Making comparisons between the current decision problem and ones previously solved in a successful manner.

Examining all relevant literature.

Some form of group brainstorming session can be quite effective in bringing viable options to light. Brainstorming consists of two main phases. Within the first, a group of people put forward, in a relaxed environment, as many ideas as possible relevant to the problem being considered. The main rule for this phase is that members of the group should avoid being critical of their own ideas or those of others, no matter how far-fetched. This non-critical phase is very difficult for engineers, given that they are trained to think analytically or in a judgemental mode (Martin, 1993). Success in this phase requires the engineer’s judgemental mode to be ‘shut down’. This phase, if properly done, will result in the emergence of a large number of widely differing options.

Table 1.3 Example of T-Chart.

Proposed option vs. an accepted ‘tried and tested’ solution

Better

Worse

Construction cost

Maintenance Cost

Visual appearance

Technical innovation

The second phase requires the planning engineer to return to normal ­judgemental mode to select the best options from the total list, analysing each for ­technological and economic practicality. This is, in effect, a screening process that filters through the best options. One such method is to compare by means of a T-chart each new option with an existing, ‘tried-and-tested’ option that has frequently been used in previous similar projects (Riggs et al., 1997). The chart contains a list of criteria which any acceptable option should satisfy.

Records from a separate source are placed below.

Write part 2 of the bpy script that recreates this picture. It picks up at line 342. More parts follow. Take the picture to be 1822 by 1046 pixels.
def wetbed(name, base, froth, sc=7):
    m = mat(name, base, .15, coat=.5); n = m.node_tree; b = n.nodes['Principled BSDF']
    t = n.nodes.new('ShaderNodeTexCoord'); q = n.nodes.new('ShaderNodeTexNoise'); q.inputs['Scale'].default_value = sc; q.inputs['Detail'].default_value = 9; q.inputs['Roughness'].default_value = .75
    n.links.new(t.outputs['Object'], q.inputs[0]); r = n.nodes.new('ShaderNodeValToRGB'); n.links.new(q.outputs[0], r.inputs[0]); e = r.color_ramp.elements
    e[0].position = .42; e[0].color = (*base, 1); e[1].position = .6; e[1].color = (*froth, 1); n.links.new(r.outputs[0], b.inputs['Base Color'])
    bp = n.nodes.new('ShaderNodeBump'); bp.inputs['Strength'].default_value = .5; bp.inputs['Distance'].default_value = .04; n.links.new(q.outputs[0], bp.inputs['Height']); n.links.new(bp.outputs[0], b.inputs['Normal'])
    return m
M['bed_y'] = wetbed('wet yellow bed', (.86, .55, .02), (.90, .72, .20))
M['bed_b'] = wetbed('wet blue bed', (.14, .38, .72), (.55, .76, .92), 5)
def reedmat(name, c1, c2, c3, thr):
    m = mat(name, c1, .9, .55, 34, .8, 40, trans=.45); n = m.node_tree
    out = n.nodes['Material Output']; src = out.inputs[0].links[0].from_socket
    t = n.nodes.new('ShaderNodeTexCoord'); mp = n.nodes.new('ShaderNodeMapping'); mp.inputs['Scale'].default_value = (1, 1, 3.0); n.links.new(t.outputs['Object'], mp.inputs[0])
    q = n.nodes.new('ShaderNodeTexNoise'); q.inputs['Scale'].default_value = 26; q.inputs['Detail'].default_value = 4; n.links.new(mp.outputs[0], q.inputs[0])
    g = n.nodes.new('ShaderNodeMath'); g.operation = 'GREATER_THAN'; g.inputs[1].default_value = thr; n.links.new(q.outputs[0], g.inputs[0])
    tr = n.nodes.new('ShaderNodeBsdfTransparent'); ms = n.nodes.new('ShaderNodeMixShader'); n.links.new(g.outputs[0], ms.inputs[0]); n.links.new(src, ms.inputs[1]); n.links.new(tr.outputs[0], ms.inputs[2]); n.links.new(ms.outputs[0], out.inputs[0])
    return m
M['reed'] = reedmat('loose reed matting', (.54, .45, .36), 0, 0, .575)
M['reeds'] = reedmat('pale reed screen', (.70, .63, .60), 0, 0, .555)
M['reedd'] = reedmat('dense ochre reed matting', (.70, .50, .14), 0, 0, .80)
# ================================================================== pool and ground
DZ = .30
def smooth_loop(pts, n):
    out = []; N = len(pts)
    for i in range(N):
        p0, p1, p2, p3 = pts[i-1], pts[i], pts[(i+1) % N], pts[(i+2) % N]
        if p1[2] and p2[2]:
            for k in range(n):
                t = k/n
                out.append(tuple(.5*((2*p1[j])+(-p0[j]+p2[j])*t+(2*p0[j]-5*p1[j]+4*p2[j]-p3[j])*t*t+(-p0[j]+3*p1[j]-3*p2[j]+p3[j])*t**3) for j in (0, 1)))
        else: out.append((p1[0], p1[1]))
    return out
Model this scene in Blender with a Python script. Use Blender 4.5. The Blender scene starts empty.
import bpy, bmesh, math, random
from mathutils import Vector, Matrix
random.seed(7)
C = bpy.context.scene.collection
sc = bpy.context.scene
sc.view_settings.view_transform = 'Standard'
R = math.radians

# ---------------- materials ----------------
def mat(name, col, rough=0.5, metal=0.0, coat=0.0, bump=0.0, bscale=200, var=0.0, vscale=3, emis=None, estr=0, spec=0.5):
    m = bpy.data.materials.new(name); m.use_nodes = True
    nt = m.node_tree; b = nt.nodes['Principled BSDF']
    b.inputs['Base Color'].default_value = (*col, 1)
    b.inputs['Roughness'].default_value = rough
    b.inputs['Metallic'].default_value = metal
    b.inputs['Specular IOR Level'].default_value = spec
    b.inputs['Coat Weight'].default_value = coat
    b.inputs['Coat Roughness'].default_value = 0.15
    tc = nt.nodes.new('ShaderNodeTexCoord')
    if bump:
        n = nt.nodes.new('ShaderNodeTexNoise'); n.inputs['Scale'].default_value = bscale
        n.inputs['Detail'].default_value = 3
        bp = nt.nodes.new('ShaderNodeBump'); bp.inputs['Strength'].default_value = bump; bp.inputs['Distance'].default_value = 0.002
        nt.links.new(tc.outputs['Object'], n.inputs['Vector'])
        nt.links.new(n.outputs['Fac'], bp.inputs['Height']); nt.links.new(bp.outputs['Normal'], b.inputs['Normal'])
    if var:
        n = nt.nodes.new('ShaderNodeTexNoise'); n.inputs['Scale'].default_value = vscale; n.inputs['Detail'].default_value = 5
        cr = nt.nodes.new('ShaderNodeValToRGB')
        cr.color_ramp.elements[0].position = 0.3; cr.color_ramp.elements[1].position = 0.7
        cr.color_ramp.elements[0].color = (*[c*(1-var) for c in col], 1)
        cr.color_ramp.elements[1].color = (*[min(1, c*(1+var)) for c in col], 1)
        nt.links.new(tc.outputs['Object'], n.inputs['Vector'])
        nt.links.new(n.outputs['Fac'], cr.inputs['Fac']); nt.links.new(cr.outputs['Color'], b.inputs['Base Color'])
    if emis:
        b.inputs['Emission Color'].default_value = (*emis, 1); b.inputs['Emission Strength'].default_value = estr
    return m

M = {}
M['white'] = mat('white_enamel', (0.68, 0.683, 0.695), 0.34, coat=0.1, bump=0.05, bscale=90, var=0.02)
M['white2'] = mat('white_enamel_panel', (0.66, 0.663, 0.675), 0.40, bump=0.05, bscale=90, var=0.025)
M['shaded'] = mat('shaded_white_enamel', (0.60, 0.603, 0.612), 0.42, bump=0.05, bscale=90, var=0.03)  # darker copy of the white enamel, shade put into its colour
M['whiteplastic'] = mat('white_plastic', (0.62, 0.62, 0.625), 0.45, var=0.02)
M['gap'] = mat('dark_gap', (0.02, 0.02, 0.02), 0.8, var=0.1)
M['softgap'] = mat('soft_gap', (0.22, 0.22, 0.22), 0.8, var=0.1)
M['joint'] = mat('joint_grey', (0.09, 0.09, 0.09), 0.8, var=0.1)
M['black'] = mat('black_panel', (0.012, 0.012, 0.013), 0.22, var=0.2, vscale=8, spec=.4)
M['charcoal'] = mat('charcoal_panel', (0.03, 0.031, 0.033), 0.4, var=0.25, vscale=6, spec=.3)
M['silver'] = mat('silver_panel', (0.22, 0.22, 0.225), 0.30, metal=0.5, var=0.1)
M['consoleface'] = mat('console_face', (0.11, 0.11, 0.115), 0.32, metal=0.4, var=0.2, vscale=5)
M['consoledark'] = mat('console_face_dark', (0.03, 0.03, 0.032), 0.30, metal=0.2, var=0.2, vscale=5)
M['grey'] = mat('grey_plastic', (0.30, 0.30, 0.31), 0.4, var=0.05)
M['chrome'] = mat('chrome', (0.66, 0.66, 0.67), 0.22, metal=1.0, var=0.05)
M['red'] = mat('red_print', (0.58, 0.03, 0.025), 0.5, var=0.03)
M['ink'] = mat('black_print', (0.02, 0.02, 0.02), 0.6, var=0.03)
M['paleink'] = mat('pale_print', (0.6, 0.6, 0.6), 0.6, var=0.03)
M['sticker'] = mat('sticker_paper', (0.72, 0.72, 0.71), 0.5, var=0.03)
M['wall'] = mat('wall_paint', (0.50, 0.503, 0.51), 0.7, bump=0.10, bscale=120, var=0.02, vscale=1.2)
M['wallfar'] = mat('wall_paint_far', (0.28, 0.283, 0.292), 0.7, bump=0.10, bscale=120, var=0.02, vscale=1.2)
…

The option under examination is judged on the basis of whether it performs better or worse than the conventional option on each of the listed criteria. An example of a T-chart is given in Table 1.3.

In the example shown in Table 1.3, the proposed option would be rejected on the basis that, while it had a lower construction cost, its maintenance costs and visual appearance, together with its relatively limited degree of technical innovation, would eliminate it from further consideration.